Reporter: Khomarul Hidayat | Editor: Khomarul Hidayat
KONTAN.CO.ID - BANGKOK. Indonesia harus tetap dalam kesepakatan iklim Paris dan memimpin upaya untuk mengurangi pemanasan global berdasarkan perjanjian tersebut. Indonesia yang sedang berseteru dengan Uni Eropa soal sawit diminta jangan keluar dari perjanjian iklim Paris.
Pekan lalu, Indonesia yang merupakan negara produsen minyak nabati terbesar di dunia menyatakan akan mempertimbangkan keluar dari Perjanjian Paris 2015 tentang perubahan iklim jika Uni Eropa melanjutkan keputusannya menghapuskan minyak kelapa sawit dalam bahan bakar transportasi terbarukan.
Indonesia yang menjadi rumah bagi hutan tropis terbesar ketiga di dunia, menyerang Uni Eropa setelah blok tersebut mengklasifikasikan minyak sawit sebagai tanaman berisiko yang menyebabkan deforestasi dan memutuskan penggunaannya dalam biofuel harus dihentikan pada tahun 2030.
“Kami membutuhkan negara-negara seperti Indonesia dalam Perjanjian Paris, yang mengedepankan komitmen mereka dengan cukup serius,” kata Dechen Tsering, Direktur Asia-Pasifik untuk Badan Lingkungan Perserikatan Bangsa Bangsa (PBB) di Bangkok seperti dikutip Reuters, Jumat (5/4).
Tsering mendesak dialog yang lebih besar dalam perselisihan dengan Uni Eropa soal minyak sawit itu. "Ini adalah harapan kami bahwa akan ada dialog dan komunikasi yang lebih baik, sehingga kedua belah pihak mengakui kendala dan masalah," katanya dalam wawancara dengan the Thomson Reuters Foundation.
Para pencinta lingkungan dan banyak konsumen menyalahkan sebagian besar hilangnya hutan Indonesia dan kebakaran yang menyebabkan asap pada pembukaan lahan untuk kelapa sawit, yang minyaknya digunakan dalam segala hal mulai dari margarin hingga biskuit, sabun hingga sup, dan biodiesel.

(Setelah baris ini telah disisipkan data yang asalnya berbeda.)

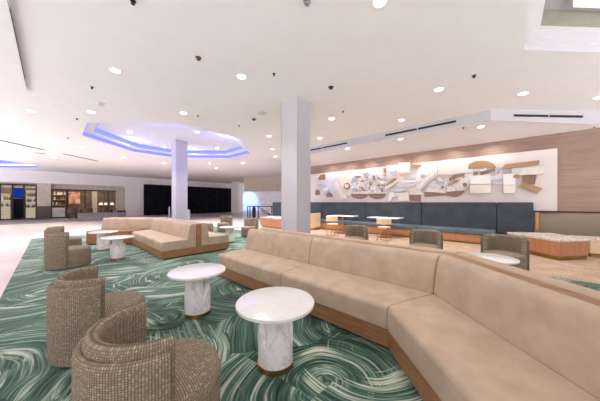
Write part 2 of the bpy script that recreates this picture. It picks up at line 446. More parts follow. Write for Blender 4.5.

Pekan lalu, Menteri Koordinator Kemaritiman Luhut Pandjaitan mengatakan, jika Amerika Serikat (AS) dan Brasil dapat mempertimbangkan untuk meninggalkan kesepakatan iklim Paris, mengapa Indonesia juga tidak boleh melakukannya.
"Itu akan merusak Perjanjian Paris," kata Tsering dalam wawancara melalui telepon. "Meskipun Amerika Serikat sedang berupaya menarik diri dari Perjanjian Paris, Anda telah meminta negara bagian dan sektor swasta untuk mengambil komitmen yang sangat kuat."
Sebaliknya, di Indonesia, “Pemerintah pusatlah yang mengambil ambisi dan kepemimpinan, sehingga skenario yang berbeda,” tambahnya.
Di bawah kesepakatan Paris, Indonesia telah berkomitmen untuk mengurangi emisi gas rumah kaca sebesar 29% pada tahun 2030, target yang bisa naik menjadi 41% dengan dukungan internasional.
Tsering mengatakan, Indonesia telah mencari keahlian eksternal untuk mengatasi kebakaran hutan dalam beberapa tahun terakhir, dan mendirikan lembaga global untuk melindungi lahan gambut.
"Sistem angkutan cepat massal (MRT) baru senilai US$ 3 miliar di Jakarta, juga merupakan bukti bahwa Indonesia menepati janji iklim internasionalnya dengan serius," kata Tsering.